07/28/2024
I am not a qualified expert in fire safety. I worked a fire line in Oregon for three weeks as a young man. While it was a very intense experience, it provides me very little practical help in preparing for wildfire, other than having given me a very healthy respect for it. I did, however, have one other experience that is somewhat relevant. I directed the evacuation of I Corps during the Viet Nam war. My team and I got everyone that we were responsible for out safely, because we had spent a year thinking about it and planning for it. As it turned out, when push came to shove, very few of our plans actually got implemented as written, but because we had thought about the subject hard enough, long enough, and discussed it widely enough, we were able to modify plans expeditiously and intelligently as necessary. My guess is that the same kind of thinking and planning would be useful for us here in Mendonoma as well.
I am relatively certain that the various civil organizations with responsibility for fire safety have updated plans for virtually every possible scenario that can be imagined. I know for a fact that we are fortunate to have a wonderful team of professionals in place to help us when the excrement hits the fan. I also assume that most of us know very little about those plans beyond what is recommended should be in our go bag and the need to get out of Dodge when told to leave. Admittedly, I am a worse case thinker. I assume that if something can go wrong it will and the disagreeable wrinkle will develop at the very last moment. What do we do then? I won't belabor the point here, but I will say that one of my worries is a sudden wild fire in the community in the middle of the night. Conditions would have to be perfect, but climate change is making that confluence of conditions less and less unlikely every day. Embers fly very long distances and grassy meadows are ideal landing points.

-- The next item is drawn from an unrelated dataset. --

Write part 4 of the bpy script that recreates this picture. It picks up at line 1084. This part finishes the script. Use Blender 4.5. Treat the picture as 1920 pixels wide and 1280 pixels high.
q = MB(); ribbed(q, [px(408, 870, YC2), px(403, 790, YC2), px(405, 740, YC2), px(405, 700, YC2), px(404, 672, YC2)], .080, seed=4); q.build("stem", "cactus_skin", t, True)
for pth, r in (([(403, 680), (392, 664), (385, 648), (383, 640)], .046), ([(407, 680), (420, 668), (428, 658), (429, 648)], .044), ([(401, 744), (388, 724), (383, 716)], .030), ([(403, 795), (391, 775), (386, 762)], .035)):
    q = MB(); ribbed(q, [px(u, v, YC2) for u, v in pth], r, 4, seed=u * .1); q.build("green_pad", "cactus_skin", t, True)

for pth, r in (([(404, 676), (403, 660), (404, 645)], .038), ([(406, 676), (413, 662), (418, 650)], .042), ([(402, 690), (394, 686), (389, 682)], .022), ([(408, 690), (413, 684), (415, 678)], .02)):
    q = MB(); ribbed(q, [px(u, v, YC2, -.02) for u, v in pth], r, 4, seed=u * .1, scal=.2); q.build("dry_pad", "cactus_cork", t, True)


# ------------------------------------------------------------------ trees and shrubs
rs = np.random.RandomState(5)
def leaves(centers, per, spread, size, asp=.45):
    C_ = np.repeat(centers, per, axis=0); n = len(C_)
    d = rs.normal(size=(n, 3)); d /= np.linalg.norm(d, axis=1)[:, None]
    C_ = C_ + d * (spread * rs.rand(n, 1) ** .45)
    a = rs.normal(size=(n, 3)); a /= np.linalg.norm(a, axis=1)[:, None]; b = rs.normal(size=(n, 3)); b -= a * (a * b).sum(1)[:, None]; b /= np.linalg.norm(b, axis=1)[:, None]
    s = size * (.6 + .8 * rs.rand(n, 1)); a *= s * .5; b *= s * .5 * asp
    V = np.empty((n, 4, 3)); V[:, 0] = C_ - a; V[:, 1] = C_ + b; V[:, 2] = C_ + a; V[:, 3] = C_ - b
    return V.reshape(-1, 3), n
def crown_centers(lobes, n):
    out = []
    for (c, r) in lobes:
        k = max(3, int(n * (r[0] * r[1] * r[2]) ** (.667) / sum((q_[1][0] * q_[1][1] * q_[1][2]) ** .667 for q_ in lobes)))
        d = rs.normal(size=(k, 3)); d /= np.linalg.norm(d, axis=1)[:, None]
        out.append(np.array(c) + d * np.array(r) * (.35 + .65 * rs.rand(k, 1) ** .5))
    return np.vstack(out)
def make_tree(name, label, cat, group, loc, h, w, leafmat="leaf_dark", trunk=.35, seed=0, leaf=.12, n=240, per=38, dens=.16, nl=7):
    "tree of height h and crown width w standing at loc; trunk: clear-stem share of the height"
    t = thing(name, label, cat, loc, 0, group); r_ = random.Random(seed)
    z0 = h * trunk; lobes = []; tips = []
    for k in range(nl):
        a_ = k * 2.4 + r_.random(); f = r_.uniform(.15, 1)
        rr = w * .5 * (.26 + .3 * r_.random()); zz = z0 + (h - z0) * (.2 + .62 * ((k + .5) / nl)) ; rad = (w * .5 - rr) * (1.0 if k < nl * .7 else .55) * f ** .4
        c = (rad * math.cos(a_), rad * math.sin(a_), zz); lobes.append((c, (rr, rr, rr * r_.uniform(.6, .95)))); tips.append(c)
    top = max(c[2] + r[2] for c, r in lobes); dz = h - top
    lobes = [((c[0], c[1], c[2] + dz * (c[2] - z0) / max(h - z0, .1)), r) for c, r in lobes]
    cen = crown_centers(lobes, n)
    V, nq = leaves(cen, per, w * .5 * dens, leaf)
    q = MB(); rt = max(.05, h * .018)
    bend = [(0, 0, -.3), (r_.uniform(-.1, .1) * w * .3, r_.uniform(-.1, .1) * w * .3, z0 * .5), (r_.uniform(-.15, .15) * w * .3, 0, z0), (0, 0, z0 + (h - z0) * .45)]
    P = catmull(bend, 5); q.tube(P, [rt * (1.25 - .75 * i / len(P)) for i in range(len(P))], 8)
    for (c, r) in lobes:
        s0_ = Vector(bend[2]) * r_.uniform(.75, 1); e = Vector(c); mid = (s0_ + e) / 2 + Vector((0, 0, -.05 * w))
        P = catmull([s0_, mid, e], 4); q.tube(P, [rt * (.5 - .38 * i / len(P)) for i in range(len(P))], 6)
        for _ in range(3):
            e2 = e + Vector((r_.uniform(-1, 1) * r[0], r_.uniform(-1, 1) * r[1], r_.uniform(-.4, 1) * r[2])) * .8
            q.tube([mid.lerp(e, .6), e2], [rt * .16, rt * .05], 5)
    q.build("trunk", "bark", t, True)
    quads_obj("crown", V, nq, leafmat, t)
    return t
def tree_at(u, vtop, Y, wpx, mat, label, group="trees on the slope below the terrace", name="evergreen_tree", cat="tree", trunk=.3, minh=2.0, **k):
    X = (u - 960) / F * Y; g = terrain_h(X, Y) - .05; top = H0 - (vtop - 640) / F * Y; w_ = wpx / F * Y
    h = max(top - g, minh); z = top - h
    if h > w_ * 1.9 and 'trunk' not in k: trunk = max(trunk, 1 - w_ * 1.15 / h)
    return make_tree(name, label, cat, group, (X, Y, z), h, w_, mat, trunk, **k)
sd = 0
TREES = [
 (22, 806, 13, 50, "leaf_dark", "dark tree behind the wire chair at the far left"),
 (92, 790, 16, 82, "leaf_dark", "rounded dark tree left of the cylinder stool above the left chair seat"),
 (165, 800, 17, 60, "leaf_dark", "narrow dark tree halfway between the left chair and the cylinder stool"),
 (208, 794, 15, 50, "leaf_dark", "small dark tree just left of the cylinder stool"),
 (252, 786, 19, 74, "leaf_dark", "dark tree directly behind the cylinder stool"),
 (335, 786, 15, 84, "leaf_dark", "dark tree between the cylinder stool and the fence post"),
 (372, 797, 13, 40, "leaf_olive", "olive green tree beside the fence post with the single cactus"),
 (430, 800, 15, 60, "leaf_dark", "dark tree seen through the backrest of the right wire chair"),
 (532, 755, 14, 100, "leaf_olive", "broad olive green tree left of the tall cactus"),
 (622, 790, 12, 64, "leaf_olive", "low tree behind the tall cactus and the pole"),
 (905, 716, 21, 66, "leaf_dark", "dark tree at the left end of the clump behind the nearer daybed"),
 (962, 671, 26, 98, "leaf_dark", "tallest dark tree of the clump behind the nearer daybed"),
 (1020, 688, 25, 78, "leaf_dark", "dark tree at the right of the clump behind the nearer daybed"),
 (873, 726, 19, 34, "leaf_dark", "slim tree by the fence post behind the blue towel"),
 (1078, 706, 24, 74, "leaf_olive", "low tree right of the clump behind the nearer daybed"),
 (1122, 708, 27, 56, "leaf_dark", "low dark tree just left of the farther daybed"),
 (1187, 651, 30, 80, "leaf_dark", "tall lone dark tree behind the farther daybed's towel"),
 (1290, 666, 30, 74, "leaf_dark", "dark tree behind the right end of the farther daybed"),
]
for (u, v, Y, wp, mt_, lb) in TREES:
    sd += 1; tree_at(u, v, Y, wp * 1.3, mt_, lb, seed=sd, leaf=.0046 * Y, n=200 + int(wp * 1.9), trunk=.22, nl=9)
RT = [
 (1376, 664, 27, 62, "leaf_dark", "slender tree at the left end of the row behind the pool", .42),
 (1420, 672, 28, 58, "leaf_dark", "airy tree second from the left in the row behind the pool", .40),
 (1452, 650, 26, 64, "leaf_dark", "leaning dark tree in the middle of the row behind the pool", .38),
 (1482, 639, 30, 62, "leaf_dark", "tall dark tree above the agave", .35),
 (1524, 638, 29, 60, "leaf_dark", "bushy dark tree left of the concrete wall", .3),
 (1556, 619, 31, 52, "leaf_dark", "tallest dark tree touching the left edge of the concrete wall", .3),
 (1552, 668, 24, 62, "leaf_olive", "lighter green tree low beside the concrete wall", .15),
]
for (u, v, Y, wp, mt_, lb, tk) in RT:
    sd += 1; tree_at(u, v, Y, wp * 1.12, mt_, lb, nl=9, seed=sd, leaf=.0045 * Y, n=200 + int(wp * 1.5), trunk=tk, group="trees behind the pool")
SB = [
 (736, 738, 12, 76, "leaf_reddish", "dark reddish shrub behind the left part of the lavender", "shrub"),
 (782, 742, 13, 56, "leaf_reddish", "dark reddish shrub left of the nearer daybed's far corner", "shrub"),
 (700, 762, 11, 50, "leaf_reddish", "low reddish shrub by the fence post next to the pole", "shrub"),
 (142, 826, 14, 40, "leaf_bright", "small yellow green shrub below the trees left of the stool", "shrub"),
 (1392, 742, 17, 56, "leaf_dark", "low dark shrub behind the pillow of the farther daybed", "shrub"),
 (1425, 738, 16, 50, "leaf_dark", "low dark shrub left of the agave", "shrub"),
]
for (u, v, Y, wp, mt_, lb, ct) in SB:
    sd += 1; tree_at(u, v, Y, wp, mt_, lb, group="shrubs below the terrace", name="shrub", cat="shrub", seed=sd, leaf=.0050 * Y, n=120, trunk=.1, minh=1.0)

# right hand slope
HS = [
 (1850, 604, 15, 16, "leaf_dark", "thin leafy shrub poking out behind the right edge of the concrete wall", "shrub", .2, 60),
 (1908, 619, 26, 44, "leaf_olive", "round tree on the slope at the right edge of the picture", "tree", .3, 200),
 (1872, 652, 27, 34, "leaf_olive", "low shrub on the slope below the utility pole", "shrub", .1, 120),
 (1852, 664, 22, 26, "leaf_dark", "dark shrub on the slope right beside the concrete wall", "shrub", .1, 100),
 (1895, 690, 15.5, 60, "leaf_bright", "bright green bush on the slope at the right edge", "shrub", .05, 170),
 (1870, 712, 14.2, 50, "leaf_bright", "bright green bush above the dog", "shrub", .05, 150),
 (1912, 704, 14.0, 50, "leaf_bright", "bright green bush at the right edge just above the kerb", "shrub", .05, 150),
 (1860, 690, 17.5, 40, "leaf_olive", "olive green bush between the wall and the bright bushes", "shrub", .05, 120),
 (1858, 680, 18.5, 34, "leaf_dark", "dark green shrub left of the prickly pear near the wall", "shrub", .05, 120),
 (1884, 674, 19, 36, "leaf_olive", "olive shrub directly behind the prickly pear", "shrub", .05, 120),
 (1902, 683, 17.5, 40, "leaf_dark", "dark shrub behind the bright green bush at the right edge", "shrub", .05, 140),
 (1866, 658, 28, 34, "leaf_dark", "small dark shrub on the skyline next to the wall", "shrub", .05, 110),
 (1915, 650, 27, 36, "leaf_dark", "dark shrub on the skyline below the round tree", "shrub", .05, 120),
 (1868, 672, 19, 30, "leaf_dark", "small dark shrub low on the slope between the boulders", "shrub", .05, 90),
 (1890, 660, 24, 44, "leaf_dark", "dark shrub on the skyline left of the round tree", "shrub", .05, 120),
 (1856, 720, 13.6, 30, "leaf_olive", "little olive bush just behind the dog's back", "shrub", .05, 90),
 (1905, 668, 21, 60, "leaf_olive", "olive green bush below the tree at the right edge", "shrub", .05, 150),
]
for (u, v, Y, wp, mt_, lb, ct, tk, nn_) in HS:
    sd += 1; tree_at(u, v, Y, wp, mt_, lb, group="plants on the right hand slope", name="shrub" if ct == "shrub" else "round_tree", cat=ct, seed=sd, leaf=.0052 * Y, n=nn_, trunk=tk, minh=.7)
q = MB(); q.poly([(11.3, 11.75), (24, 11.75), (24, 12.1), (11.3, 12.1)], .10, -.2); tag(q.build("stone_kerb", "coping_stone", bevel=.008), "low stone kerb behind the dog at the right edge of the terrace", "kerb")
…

I see the recent emergency drill here in The Sea Ranch to have been an excellent start and I look forward to what I very much hope is more community involvement and thinking to come. What is your plan if a big tree falls across your preferred road out of town and do you have enough gas in the car to get to where you are going? Do you know if the folks next door heard the siren? Where is the cat? Think now so you can act later. Think worst case so that you have alternatives when the excrement starts splattering around you.